• [Supplied information]
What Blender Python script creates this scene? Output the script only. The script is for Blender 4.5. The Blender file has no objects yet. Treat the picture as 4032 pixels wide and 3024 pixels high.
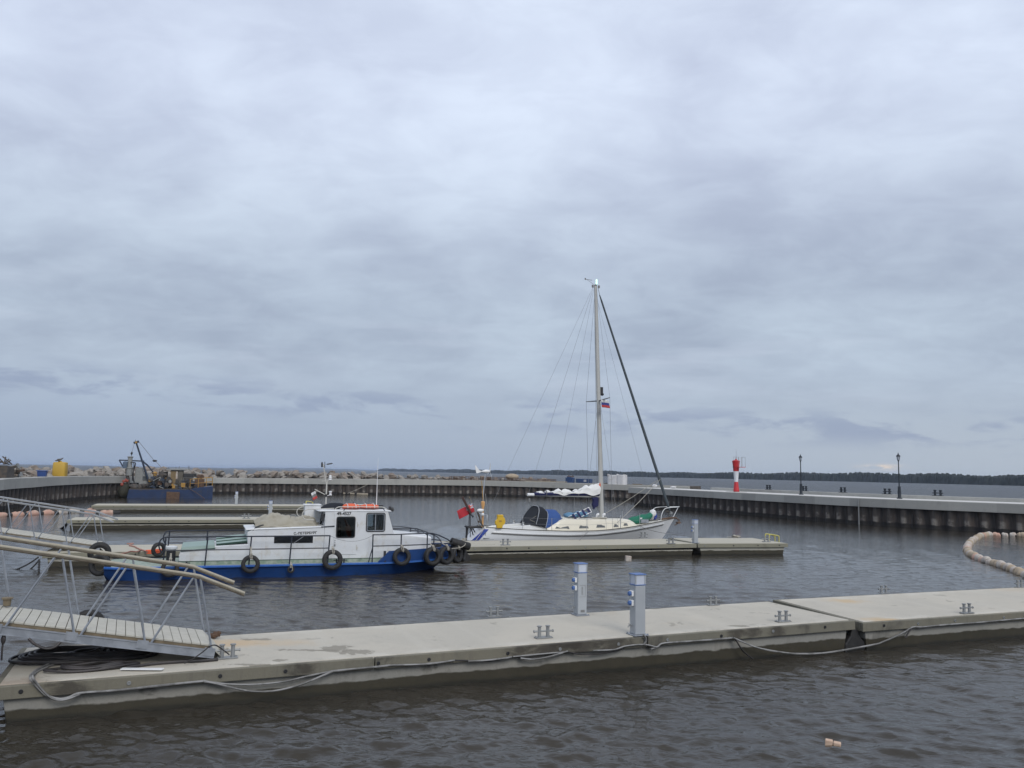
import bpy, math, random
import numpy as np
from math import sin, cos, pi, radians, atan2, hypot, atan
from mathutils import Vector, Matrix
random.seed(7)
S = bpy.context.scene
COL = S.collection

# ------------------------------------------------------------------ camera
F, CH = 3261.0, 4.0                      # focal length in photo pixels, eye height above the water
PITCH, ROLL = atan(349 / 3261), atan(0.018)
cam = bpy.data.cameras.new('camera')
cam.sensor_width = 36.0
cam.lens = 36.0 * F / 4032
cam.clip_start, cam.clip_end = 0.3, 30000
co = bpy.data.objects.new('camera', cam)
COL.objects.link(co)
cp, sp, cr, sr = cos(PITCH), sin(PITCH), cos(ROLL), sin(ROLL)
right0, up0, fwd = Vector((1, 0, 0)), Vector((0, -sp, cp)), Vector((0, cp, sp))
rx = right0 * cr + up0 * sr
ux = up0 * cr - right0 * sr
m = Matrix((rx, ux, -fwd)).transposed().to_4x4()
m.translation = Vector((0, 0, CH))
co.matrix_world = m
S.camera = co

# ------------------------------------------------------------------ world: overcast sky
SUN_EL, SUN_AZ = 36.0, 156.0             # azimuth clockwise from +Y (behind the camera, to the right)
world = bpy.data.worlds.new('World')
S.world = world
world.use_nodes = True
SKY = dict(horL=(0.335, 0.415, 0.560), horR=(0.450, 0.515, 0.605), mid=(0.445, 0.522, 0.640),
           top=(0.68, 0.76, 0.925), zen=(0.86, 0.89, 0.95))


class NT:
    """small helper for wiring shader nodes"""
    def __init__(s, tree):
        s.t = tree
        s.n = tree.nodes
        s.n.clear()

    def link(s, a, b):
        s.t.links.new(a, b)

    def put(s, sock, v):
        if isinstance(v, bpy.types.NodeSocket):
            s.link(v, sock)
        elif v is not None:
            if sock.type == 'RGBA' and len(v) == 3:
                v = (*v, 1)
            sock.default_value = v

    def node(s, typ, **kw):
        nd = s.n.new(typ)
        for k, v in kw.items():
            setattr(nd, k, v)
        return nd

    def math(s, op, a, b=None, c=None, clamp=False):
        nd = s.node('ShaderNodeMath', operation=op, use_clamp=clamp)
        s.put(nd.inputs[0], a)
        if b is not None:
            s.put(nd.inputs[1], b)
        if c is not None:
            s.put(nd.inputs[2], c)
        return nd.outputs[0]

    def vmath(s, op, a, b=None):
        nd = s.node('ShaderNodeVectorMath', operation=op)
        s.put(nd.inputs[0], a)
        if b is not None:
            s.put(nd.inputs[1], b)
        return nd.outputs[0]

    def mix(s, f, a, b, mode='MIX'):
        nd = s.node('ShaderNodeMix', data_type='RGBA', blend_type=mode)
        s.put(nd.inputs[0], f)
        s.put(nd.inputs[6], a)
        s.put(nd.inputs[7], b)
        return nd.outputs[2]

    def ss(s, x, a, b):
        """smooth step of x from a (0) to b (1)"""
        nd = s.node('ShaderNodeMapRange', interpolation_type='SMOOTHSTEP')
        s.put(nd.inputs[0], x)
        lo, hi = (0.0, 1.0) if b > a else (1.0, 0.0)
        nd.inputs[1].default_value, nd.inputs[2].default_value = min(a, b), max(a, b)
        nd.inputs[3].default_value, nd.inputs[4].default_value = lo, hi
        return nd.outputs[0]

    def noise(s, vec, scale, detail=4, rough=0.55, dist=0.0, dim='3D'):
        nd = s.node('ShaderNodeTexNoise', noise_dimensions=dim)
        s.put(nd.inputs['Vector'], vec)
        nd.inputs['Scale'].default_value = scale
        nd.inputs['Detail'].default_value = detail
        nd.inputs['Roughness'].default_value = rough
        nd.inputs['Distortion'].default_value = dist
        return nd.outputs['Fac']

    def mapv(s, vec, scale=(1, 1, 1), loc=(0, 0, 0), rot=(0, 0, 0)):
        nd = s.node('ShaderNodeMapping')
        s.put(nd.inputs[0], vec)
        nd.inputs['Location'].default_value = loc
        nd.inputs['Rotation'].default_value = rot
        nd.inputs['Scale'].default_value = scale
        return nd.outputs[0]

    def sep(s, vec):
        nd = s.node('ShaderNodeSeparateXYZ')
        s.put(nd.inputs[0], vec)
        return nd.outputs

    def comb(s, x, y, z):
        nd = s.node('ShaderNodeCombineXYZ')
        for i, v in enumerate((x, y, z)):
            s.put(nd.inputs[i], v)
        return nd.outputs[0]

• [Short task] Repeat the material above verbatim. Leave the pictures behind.

• [Written answer]
What Blender Python script creates this scene? Output the script only. The script is for Blender 4.5. The Blender file has no objects yet. Treat the picture as 4032 pixels wide and 3024 pixels high.
import bpy, math, random
import numpy as np
from math import sin, cos, pi, radians, atan2, hypot, atan
from mathutils import Vector, Matrix
random.seed(7)
S = bpy.context.scene
COL = S.collection

# ------------------------------------------------------------------ camera
F, CH = 3261.0, 4.0                      # focal length in photo pixels, eye height above the water
PITCH, ROLL = atan(349 / 3261), atan(0.018)
cam = bpy.data.cameras.new('camera')
cam.sensor_width = 36.0
cam.lens = 36.0 * F / 4032
cam.clip_start, cam.clip_end = 0.3, 30000
co = bpy.data.objects.new('camera', cam)
COL.objects.link(co)
cp, sp, cr, sr = cos(PITCH), sin(PITCH), cos(ROLL), sin(ROLL)
right0, up0, fwd = Vector((1, 0, 0)), Vector((0, -sp, cp)), Vector((0, cp, sp))
rx = right0 * cr + up0 * sr
ux = up0 * cr - right0 * sr
m = Matrix((rx, ux, -fwd)).transposed().to_4x4()
m.translation = Vector((0, 0, CH))
co.matrix_world = m
S.camera = co

# ------------------------------------------------------------------ world: overcast sky
SUN_EL, SUN_AZ = 36.0, 156.0             # azimuth clockwise from +Y (behind the camera, to the right)
world = bpy.data.worlds.new('World')
S.world = world
world.use_nodes = True
SKY = dict(horL=(0.335, 0.415, 0.560), horR=(0.450, 0.515, 0.605), mid=(0.445, 0.522, 0.640),
           top=(0.68, 0.76, 0.925), zen=(0.86, 0.89, 0.95))


class NT:
    """small helper for wiring shader nodes"""
    def __init__(s, tree):
        s.t = tree
        s.n = tree.nodes
        s.n.clear()

    def link(s, a, b):
        s.t.links.new(a, b)

    def put(s, sock, v):
        if isinstance(v, bpy.types.NodeSocket):
            s.link(v, sock)
        elif v is not None:
            if sock.type == 'RGBA' and len(v) == 3:
                v = (*v, 1)
            sock.default_value = v

    def node(s, typ, **kw):
        nd = s.n.new(typ)
        for k, v in kw.items():
            setattr(nd, k, v)
        return nd

    def math(s, op, a, b=None, c=None, clamp=False):
        nd = s.node('ShaderNodeMath', operation=op, use_clamp=clamp)
        s.put(nd.inputs[0], a)
        if b is not None:
            s.put(nd.inputs[1], b)
        if c is not None:
            s.put(nd.inputs[2], c)
        return nd.outputs[0]

    def vmath(s, op, a, b=None):
        nd = s.node('ShaderNodeVectorMath', operation=op)
        s.put(nd.inputs[0], a)
        if b is not None:
            s.put(nd.inputs[1], b)
        return nd.outputs[0]

    def mix(s, f, a, b, mode='MIX'):
        nd = s.node('ShaderNodeMix', data_type='RGBA', blend_type=mode)
        s.put(nd.inputs[0], f)
        s.put(nd.inputs[6], a)
        s.put(nd.inputs[7], b)
        return nd.outputs[2]

    def ss(s, x, a, b):
        """smooth step of x from a (0) to b (1)"""
        nd = s.node('ShaderNodeMapRange', interpolation_type='SMOOTHSTEP')
        s.put(nd.inputs[0], x)
        lo, hi = (0.0, 1.0) if b > a else (1.0, 0.0)
        nd.inputs[1].default_value, nd.inputs[2].default_value = min(a, b), max(a, b)
        nd.inputs[3].default_value, nd.inputs[4].default_value = lo, hi
        return nd.outputs[0]

    def noise(s, vec, scale, detail=4, rough=0.55, dist=0.0, dim='3D'):
        nd = s.node('ShaderNodeTexNoise', noise_dimensions=dim)
        s.put(nd.inputs['Vector'], vec)
        nd.inputs['Scale'].default_value = scale
        nd.inputs['Detail'].default_value = detail
        nd.inputs['Roughness'].default_value = rough
        nd.inputs['Distortion'].default_value = dist
        return nd.outputs['Fac']

    def mapv(s, vec, scale=(1, 1, 1), loc=(0, 0, 0), rot=(0, 0, 0)):
        nd = s.node('ShaderNodeMapping')
        s.put(nd.inputs[0], vec)
        nd.inputs['Location'].default_value = loc
        nd.inputs['Rotation'].default_value = rot
        nd.inputs['Scale'].default_value = scale
        return nd.outputs[0]

    def sep(s, vec):
        nd = s.node('ShaderNodeSeparateXYZ')
        s.put(nd.inputs[0], vec)
        return nd.outputs

    def comb(s, x, y, z):
        nd = s.node('ShaderNodeCombineXYZ')
        for i, v in enumerate((x, y, z)):
            s.put(nd.inputs[i], v)
        return nd.outputs[0]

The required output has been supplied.